YOUR OBJECTIVE: Extract the first line through the line containing "p = Yp(824, 704, 11.78);" from the listing below, exactly as written.

INFORMATION SUPPLIED:

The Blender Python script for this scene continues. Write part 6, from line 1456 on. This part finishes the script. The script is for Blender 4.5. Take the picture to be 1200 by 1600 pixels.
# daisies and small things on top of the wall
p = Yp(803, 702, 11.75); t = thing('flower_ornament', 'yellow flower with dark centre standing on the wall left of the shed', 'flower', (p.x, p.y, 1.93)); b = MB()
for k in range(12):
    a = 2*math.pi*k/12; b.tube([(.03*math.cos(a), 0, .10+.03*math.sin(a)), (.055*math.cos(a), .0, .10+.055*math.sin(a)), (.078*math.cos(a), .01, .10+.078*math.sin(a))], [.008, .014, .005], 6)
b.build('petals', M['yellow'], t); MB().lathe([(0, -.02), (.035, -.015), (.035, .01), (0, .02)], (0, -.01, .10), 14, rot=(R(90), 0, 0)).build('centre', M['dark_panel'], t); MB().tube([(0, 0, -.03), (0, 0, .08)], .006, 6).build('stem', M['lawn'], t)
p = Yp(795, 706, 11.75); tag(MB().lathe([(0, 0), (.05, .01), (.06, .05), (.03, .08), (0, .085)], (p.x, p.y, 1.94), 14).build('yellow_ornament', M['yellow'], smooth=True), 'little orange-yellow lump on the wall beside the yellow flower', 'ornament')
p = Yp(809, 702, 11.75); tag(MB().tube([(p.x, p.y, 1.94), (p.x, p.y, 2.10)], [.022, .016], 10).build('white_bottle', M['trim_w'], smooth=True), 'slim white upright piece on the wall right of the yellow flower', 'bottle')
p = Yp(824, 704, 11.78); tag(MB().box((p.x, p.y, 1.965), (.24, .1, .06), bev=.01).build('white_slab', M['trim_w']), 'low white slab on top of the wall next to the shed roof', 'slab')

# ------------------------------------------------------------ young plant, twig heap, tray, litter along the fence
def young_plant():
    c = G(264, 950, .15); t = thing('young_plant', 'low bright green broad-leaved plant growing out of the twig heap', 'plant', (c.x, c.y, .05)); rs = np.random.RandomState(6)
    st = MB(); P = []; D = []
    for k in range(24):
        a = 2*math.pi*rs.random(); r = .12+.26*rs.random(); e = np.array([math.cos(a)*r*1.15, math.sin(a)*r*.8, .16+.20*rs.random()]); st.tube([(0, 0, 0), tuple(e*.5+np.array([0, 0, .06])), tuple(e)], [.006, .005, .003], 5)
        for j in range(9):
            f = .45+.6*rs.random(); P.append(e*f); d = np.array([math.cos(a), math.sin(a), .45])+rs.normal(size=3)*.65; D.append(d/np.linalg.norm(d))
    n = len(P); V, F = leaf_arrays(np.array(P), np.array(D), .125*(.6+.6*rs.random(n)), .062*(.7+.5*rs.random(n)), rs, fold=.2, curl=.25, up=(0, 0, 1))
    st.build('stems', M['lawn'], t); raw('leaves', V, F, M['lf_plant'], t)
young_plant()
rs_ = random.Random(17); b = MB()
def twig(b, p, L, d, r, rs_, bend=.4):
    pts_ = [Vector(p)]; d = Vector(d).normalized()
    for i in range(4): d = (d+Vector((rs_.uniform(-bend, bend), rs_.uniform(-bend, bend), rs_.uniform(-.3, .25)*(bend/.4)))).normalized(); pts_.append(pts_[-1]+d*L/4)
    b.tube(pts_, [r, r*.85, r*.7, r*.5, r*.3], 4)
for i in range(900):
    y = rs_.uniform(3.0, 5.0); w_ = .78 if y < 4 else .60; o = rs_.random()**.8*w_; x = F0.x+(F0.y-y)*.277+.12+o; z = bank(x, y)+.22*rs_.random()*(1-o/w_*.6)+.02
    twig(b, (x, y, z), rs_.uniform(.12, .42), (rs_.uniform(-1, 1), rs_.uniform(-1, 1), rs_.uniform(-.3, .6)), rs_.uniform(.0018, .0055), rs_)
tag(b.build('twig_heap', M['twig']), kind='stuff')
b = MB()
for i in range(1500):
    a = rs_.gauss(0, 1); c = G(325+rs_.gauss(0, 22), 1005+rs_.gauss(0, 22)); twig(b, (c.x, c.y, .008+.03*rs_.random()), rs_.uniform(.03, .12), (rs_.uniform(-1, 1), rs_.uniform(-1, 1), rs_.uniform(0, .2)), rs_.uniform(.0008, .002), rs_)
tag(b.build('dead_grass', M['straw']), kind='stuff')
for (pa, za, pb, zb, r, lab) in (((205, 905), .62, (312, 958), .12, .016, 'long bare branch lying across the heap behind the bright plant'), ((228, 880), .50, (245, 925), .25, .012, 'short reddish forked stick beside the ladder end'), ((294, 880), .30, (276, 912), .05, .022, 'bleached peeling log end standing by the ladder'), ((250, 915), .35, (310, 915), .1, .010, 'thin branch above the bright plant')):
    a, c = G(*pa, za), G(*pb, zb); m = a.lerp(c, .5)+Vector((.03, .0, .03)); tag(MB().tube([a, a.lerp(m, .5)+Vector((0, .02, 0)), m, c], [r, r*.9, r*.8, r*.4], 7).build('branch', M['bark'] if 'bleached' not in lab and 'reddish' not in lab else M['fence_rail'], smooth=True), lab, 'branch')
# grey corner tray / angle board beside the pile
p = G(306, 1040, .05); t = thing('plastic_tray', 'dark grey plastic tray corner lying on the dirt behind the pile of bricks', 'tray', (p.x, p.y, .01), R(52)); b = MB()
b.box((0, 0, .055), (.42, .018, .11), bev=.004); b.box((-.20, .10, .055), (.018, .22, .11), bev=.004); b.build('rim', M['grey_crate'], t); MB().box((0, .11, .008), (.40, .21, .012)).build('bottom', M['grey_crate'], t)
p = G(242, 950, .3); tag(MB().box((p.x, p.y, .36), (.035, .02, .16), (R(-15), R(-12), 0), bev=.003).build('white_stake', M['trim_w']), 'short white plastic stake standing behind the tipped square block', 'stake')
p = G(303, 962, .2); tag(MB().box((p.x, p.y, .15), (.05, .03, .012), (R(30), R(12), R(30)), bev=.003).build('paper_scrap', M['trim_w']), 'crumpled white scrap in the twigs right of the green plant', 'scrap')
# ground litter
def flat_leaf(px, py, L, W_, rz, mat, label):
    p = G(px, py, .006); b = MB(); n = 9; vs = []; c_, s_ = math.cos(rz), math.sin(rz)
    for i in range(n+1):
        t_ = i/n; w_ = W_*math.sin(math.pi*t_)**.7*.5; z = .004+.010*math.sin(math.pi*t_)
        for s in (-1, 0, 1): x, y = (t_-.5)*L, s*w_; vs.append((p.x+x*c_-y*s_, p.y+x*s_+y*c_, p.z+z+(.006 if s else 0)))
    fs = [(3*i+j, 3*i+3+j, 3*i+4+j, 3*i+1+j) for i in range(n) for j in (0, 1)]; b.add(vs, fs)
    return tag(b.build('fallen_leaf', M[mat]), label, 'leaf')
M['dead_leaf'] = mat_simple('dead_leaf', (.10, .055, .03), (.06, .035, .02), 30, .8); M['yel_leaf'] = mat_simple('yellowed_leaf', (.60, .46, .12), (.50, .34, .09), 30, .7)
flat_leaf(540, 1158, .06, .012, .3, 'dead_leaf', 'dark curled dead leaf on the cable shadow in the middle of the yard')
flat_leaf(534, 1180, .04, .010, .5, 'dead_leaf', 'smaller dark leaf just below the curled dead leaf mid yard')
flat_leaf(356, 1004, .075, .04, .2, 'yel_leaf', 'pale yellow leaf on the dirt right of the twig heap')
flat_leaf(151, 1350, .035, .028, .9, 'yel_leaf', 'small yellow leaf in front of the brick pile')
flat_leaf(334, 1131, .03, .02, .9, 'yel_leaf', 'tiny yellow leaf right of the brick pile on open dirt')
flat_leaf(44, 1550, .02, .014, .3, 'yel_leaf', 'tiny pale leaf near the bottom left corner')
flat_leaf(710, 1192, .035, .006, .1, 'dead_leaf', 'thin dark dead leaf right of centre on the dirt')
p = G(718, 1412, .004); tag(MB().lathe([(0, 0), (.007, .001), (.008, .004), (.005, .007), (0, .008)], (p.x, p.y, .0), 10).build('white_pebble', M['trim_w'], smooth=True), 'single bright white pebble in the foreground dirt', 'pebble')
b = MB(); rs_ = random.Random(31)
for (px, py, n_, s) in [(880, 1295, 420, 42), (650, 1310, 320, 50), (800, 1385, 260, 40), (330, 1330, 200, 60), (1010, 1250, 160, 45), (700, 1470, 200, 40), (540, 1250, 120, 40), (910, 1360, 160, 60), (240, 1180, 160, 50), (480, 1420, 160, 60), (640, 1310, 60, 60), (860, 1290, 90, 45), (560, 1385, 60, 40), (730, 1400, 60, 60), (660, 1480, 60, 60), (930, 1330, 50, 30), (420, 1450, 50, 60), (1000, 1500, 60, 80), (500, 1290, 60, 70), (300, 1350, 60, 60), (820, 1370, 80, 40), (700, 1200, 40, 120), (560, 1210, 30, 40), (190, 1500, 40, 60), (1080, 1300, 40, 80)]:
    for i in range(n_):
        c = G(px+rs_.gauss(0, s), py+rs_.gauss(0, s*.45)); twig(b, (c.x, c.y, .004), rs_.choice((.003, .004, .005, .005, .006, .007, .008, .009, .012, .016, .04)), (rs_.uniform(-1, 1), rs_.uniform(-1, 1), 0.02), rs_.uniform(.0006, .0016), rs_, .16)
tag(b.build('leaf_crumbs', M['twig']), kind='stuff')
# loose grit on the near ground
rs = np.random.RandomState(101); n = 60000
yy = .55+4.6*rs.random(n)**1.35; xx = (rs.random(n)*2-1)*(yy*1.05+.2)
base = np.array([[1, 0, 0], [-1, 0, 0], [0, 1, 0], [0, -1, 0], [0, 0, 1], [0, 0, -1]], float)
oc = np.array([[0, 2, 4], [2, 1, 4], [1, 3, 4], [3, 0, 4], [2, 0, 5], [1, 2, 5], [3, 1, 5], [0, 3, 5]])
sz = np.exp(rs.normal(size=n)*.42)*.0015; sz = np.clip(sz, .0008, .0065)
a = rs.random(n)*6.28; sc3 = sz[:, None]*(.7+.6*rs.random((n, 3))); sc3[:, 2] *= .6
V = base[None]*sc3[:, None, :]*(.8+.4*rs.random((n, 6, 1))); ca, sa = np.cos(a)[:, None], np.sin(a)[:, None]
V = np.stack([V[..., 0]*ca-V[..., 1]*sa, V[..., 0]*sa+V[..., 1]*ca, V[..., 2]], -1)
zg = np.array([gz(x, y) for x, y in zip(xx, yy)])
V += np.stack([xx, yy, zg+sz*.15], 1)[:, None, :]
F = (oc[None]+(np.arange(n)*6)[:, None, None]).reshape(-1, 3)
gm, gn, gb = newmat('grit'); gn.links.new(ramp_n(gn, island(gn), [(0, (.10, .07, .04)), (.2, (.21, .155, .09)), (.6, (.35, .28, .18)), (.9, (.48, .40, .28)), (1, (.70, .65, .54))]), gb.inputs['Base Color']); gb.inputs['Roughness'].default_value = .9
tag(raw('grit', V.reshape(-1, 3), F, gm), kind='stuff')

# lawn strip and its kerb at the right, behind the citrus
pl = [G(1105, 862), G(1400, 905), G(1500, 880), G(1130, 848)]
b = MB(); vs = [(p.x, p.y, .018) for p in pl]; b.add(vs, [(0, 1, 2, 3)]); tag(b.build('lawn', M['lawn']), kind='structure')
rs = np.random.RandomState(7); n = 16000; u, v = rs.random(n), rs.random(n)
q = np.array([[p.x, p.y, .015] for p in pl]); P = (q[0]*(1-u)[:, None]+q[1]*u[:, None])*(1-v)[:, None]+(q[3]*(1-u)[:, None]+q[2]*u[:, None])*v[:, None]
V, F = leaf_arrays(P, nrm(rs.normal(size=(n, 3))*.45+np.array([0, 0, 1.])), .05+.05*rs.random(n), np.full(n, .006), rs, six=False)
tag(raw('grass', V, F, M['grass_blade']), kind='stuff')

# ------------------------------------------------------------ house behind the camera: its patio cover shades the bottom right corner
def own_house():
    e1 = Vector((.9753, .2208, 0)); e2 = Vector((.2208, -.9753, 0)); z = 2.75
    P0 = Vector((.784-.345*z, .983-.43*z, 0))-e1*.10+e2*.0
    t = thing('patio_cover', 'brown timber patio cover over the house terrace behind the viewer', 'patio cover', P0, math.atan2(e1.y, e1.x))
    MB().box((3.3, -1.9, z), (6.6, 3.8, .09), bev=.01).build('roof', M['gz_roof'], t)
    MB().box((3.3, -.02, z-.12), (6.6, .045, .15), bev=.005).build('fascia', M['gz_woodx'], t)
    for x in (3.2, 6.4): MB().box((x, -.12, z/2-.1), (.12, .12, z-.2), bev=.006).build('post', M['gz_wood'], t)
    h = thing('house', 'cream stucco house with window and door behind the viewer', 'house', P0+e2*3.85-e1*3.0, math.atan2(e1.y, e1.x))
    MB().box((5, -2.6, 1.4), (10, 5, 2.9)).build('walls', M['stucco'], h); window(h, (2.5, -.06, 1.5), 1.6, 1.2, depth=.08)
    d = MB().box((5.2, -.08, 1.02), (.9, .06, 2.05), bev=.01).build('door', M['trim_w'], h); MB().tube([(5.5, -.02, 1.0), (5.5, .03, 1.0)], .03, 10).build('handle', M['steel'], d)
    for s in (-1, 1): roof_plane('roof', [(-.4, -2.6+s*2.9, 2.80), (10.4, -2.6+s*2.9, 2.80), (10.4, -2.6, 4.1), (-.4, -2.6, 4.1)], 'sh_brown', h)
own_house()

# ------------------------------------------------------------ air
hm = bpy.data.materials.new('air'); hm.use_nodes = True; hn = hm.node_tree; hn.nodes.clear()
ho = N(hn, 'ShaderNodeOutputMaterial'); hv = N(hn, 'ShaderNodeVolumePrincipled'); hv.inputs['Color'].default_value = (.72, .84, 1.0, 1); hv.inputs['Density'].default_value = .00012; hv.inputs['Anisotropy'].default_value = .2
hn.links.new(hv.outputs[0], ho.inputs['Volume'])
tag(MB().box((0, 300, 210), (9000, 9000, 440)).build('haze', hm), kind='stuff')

CORRECT RESULT:
The Blender Python script for this scene continues. Write part 6, from line 1456 on. This part finishes the script. The script is for Blender 4.5. Take the picture to be 1200 by 1600 pixels.
# daisies and small things on top of the wall
p = Yp(803, 702, 11.75); t = thing('flower_ornament', 'yellow flower with dark centre standing on the wall left of the shed', 'flower', (p.x, p.y, 1.93)); b = MB()
for k in range(12):
    a = 2*math.pi*k/12; b.tube([(.03*math.cos(a), 0, .10+.03*math.sin(a)), (.055*math.cos(a), .0, .10+.055*math.sin(a)), (.078*math.cos(a), .01, .10+.078*math.sin(a))], [.008, .014, .005], 6)
b.build('petals', M['yellow'], t); MB().lathe([(0, -.02), (.035, -.015), (.035, .01), (0, .02)], (0, -.01, .10), 14, rot=(R(90), 0, 0)).build('centre', M['dark_panel'], t); MB().tube([(0, 0, -.03), (0, 0, .08)], .006, 6).build('stem', M['lawn'], t)
p = Yp(795, 706, 11.75); tag(MB().lathe([(0, 0), (.05, .01), (.06, .05), (.03, .08), (0, .085)], (p.x, p.y, 1.94), 14).build('yellow_ornament', M['yellow'], smooth=True), 'little orange-yellow lump on the wall beside the yellow flower', 'ornament')
p = Yp(809, 702, 11.75); tag(MB().tube([(p.x, p.y, 1.94), (p.x, p.y, 2.10)], [.022, .016], 10).build('white_bottle', M['trim_w'], smooth=True), 'slim white upright piece on the wall right of the yellow flower', 'bottle')
p = Yp(824, 704, 11.78); tag(MB().box((p.x, p.y, 1.965), (.24, .1, .06), bev=.01).build('white_slab', M['trim_w']), 'low white slab on top of the wall next to the shed roof', 'slab')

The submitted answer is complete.